Challenge: Repeat the data that follows, word for word, without the images.

Record list:
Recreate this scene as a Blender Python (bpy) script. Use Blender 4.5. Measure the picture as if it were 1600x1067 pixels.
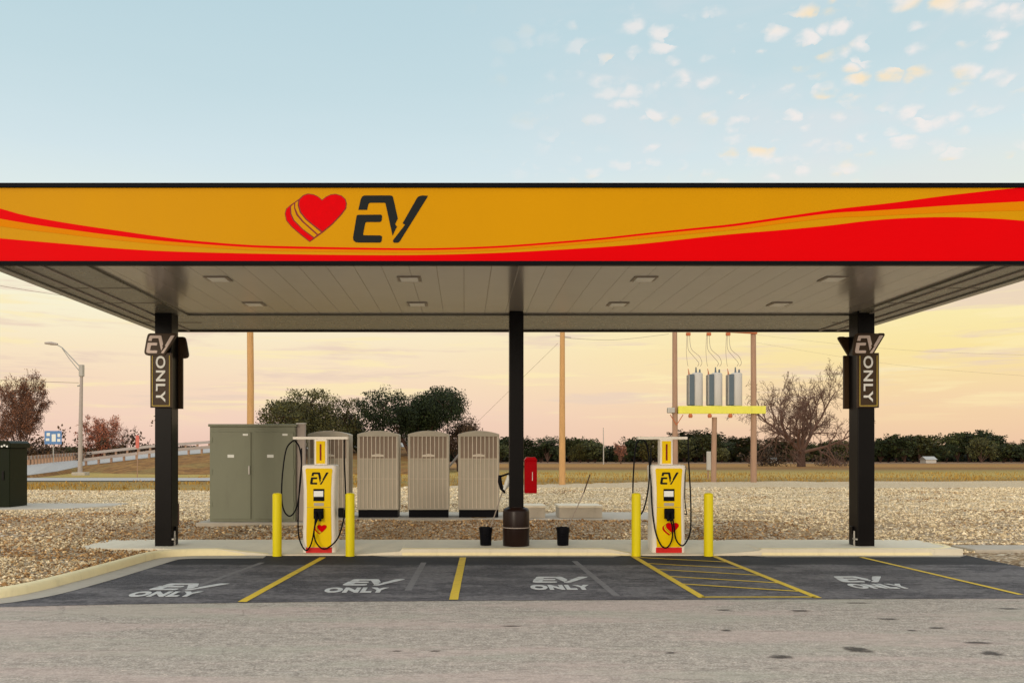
import bpy, bmesh, math, random
from mathutils import Vector, Matrix, noise as mnoise
random.seed(7)
R = math.radians
C = bpy.context.scene.collection
scene = bpy.context.scene
for o in list(bpy.data.objects):
    bpy.data.objects.remove(o)

# ------------------------------------------------------------------ camera
F, CX, HY, CZ = 1400.0, 725.0, 704.0, 2.0      # focal length and principal point measured on the 1600 px wide photo
cam_d = bpy.data.cameras.new('camera'); cam = bpy.data.objects.new('camera', cam_d); C.objects.link(cam)
cam.location = (0, 0, CZ); cam.rotation_euler = (R(90), 0, 0)
cam_d.sensor_width = 36; cam_d.lens = 36 * F / 1600
cam_d.shift_x = (800 - CX) / 1600; cam_d.shift_y = (HY - 533.5) / 1600
cam_d.clip_end = 5000; cam_d.clip_start = 0.05
scene.camera = cam
scene.view_settings.view_transform = 'Standard'; scene.view_settings.look = 'None'
scene.view_settings.exposure = 0.0; scene.view_settings.gamma = 1.0

def lin(r, g, b, a=1.0):
    f = lambda c: (c / 255 / 12.92) if c / 255 <= 0.04045 else ((c / 255 + 0.055) / 1.055) ** 2.4
    return (f(r), f(g), f(b), a)

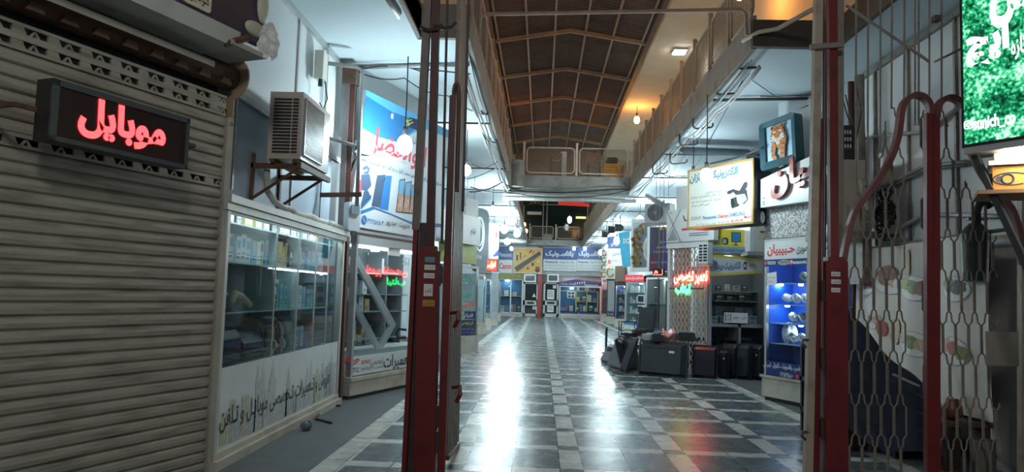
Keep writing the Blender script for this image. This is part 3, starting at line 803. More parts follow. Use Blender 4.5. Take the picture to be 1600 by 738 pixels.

Expected output:
Recreate this scene as a Blender Python (bpy) script. Use Blender 4.5. Measure the picture as if it were 1600x1067 pixels.
import bpy, bmesh, math, random
from mathutils import Vector, Matrix, noise as mnoise
random.seed(7)
R = math.radians
C = bpy.context.scene.collection
scene = bpy.context.scene
for o in list(bpy.data.objects):
    bpy.data.objects.remove(o)

# ------------------------------------------------------------------ camera
F, CX, HY, CZ = 1400.0, 725.0, 704.0, 2.0      # focal length and principal point measured on the 1600 px wide photo
cam_d = bpy.data.cameras.new('camera'); cam = bpy.data.objects.new('camera', cam_d); C.objects.link(cam)
cam.location = (0, 0, CZ); cam.rotation_euler = (R(90), 0, 0)
cam_d.sensor_width = 36; cam_d.lens = 36 * F / 1600
cam_d.shift_x = (800 - CX) / 1600; cam_d.shift_y = (HY - 533.5) / 1600
cam_d.clip_end = 5000; cam_d.clip_start = 0.05
scene.camera = cam
scene.view_settings.view_transform = 'Standard'; scene.view_settings.look = 'None'
scene.view_settings.exposure = 0.0; scene.view_settings.gamma = 1.0

def lin(r, g, b, a=1.0):
    f = lambda c: (c / 255 / 12.92) if c / 255 <= 0.04045 else ((c / 255 + 0.055) / 1.055) ** 2.4
    return (f(r), f(g), f(b), a)

Keep writing the Blender script for this image. This is part 3, starting at line 803. More parts follow. Use Blender 4.5. Take the picture to be 1600 by 738 pixels.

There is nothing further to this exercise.